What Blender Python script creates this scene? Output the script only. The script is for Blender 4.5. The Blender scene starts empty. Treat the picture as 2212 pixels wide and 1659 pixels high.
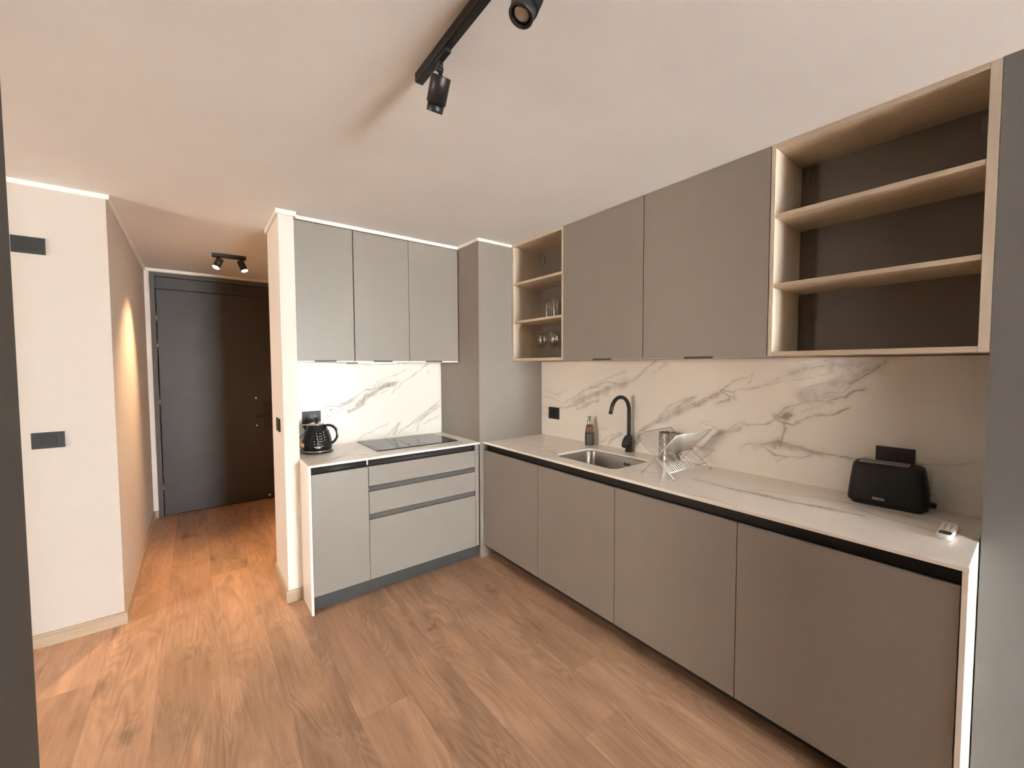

* * *

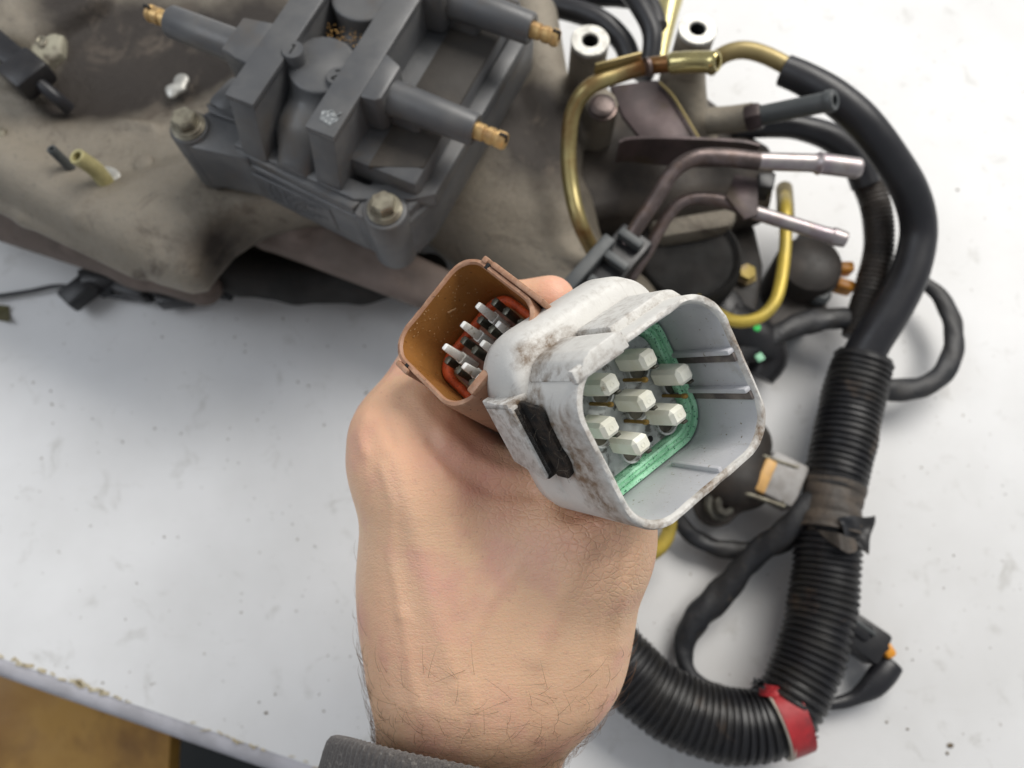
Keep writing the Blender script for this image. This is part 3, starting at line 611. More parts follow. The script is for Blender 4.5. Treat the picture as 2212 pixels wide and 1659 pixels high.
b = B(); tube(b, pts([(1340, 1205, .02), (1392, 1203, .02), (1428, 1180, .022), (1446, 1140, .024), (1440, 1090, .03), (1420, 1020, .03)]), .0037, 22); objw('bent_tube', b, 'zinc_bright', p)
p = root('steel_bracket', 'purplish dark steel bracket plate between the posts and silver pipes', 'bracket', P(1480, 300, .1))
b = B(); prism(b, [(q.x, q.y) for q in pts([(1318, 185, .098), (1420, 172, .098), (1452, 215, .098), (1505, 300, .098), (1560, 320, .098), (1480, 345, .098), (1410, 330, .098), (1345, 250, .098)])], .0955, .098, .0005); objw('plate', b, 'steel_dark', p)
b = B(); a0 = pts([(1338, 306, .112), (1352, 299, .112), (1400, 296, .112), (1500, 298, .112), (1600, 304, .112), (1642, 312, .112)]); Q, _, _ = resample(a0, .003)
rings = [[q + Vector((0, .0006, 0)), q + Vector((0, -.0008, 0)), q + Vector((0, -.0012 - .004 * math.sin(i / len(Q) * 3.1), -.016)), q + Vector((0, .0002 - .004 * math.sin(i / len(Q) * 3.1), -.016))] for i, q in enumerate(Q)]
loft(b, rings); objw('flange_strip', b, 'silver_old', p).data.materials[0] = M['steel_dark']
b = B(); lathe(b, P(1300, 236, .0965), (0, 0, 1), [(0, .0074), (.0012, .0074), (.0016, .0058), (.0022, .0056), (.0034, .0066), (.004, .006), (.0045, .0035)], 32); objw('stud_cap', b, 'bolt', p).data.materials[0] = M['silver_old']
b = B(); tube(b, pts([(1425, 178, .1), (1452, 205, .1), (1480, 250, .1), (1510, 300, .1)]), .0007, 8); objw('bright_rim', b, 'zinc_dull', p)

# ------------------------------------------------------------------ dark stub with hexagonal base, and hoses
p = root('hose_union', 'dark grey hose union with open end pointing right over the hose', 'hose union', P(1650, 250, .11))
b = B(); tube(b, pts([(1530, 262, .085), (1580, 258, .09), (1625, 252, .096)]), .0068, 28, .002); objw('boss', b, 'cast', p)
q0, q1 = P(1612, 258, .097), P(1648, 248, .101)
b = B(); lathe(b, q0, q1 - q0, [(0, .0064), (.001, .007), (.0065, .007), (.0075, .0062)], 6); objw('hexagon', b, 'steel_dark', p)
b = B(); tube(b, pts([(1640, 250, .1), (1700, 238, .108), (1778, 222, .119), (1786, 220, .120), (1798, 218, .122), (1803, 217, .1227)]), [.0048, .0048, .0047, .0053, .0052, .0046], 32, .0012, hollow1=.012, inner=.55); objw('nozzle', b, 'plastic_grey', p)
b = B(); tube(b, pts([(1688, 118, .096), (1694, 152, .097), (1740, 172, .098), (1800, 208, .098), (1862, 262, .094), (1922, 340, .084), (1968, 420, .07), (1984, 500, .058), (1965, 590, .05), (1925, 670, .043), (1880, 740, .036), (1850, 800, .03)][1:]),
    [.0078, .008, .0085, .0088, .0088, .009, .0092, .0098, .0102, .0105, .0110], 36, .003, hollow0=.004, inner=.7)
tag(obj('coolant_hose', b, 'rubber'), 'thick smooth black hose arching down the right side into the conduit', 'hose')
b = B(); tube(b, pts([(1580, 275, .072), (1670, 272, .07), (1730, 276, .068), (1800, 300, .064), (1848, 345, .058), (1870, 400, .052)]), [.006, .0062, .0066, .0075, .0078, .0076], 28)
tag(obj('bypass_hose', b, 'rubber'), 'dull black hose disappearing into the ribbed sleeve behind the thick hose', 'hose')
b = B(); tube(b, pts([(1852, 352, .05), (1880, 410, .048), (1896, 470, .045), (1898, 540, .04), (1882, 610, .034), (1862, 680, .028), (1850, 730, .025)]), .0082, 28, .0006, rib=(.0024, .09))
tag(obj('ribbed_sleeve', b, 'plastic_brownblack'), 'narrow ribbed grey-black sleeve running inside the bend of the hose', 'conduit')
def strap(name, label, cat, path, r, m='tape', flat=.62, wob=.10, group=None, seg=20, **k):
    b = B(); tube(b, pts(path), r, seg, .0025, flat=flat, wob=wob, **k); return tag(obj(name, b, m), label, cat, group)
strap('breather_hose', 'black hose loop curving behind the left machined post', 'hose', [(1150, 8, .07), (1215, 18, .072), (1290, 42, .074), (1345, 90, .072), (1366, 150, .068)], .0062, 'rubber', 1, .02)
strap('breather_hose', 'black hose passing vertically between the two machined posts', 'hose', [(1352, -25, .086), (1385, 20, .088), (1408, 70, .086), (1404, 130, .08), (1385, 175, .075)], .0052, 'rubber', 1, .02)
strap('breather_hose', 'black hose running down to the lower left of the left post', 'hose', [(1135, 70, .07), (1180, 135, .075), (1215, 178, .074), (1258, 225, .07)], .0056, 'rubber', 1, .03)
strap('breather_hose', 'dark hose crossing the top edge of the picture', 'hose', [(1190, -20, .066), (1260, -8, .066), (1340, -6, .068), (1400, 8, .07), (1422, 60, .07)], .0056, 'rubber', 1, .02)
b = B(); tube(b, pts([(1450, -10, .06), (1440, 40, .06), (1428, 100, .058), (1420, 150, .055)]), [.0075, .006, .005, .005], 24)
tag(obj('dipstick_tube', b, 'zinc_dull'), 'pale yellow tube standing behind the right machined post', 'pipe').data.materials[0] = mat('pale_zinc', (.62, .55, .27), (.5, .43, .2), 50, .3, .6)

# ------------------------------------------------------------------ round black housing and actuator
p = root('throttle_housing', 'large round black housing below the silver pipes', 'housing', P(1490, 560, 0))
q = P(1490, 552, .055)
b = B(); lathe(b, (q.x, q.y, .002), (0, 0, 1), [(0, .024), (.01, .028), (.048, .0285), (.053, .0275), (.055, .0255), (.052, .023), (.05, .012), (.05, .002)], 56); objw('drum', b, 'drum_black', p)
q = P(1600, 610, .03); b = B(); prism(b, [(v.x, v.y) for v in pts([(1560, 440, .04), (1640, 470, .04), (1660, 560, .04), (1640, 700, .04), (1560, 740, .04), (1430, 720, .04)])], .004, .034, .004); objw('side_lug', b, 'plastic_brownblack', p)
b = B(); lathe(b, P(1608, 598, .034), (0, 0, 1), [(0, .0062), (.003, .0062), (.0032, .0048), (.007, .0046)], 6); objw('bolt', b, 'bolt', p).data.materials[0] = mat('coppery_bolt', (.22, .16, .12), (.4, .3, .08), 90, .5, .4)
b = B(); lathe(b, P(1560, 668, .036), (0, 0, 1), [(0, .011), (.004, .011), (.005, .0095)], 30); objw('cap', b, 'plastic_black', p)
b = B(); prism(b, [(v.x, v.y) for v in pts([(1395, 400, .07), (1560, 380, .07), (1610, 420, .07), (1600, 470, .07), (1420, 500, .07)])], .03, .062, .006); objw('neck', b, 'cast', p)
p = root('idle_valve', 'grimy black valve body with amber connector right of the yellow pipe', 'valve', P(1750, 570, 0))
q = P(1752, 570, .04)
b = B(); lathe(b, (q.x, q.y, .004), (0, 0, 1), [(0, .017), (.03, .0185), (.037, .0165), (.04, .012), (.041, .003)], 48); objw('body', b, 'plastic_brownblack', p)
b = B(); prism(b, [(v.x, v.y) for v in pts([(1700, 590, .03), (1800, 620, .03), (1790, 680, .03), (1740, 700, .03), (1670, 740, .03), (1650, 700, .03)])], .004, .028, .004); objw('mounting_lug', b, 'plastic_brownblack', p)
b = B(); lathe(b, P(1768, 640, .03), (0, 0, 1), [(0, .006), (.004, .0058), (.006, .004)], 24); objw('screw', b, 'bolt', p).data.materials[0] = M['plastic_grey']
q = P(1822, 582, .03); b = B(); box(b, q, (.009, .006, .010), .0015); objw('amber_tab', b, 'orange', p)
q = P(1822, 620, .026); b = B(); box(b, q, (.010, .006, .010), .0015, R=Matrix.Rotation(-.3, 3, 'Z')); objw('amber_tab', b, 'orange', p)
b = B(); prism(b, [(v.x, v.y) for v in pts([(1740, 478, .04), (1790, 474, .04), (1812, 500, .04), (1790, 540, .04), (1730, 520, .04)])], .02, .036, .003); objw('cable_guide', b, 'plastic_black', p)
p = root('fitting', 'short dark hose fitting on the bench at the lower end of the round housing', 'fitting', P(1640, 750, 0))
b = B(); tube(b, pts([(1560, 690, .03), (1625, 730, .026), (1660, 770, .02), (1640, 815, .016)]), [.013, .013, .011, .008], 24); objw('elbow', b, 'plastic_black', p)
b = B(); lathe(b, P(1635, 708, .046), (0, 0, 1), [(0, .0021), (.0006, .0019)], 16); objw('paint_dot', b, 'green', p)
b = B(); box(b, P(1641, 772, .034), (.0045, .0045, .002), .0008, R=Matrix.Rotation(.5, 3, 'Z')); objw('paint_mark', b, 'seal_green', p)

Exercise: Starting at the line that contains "Keep writing the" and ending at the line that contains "b, 'zinc_dull', p)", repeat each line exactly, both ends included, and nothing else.

Correct response:
Keep writing the Blender script for this image. This is part 3, starting at line 611. More parts follow. The script is for Blender 4.5. Treat the picture as 2212 pixels wide and 1659 pixels high.
b = B(); tube(b, pts([(1340, 1205, .02), (1392, 1203, .02), (1428, 1180, .022), (1446, 1140, .024), (1440, 1090, .03), (1420, 1020, .03)]), .0037, 22); objw('bent_tube', b, 'zinc_bright', p)
p = root('steel_bracket', 'purplish dark steel bracket plate between the posts and silver pipes', 'bracket', P(1480, 300, .1))
b = B(); prism(b, [(q.x, q.y) for q in pts([(1318, 185, .098), (1420, 172, .098), (1452, 215, .098), (1505, 300, .098), (1560, 320, .098), (1480, 345, .098), (1410, 330, .098), (1345, 250, .098)])], .0955, .098, .0005); objw('plate', b, 'steel_dark', p)
b = B(); a0 = pts([(1338, 306, .112), (1352, 299, .112), (1400, 296, .112), (1500, 298, .112), (1600, 304, .112), (1642, 312, .112)]); Q, _, _ = resample(a0, .003)
rings = [[q + Vector((0, .0006, 0)), q + Vector((0, -.0008, 0)), q + Vector((0, -.0012 - .004 * math.sin(i / len(Q) * 3.1), -.016)), q + Vector((0, .0002 - .004 * math.sin(i / len(Q) * 3.1), -.016))] for i, q in enumerate(Q)]
loft(b, rings); objw('flange_strip', b, 'silver_old', p).data.materials[0] = M['steel_dark']
b = B(); lathe(b, P(1300, 236, .0965), (0, 0, 1), [(0, .0074), (.0012, .0074), (.0016, .0058), (.0022, .0056), (.0034, .0066), (.004, .006), (.0045, .0035)], 32); objw('stud_cap', b, 'bolt', p).data.materials[0] = M['silver_old']
b = B(); tube(b, pts([(1425, 178, .1), (1452, 205, .1), (1480, 250, .1), (1510, 300, .1)]), .0007, 8); objw('bright_rim', b, 'zinc_dull', p)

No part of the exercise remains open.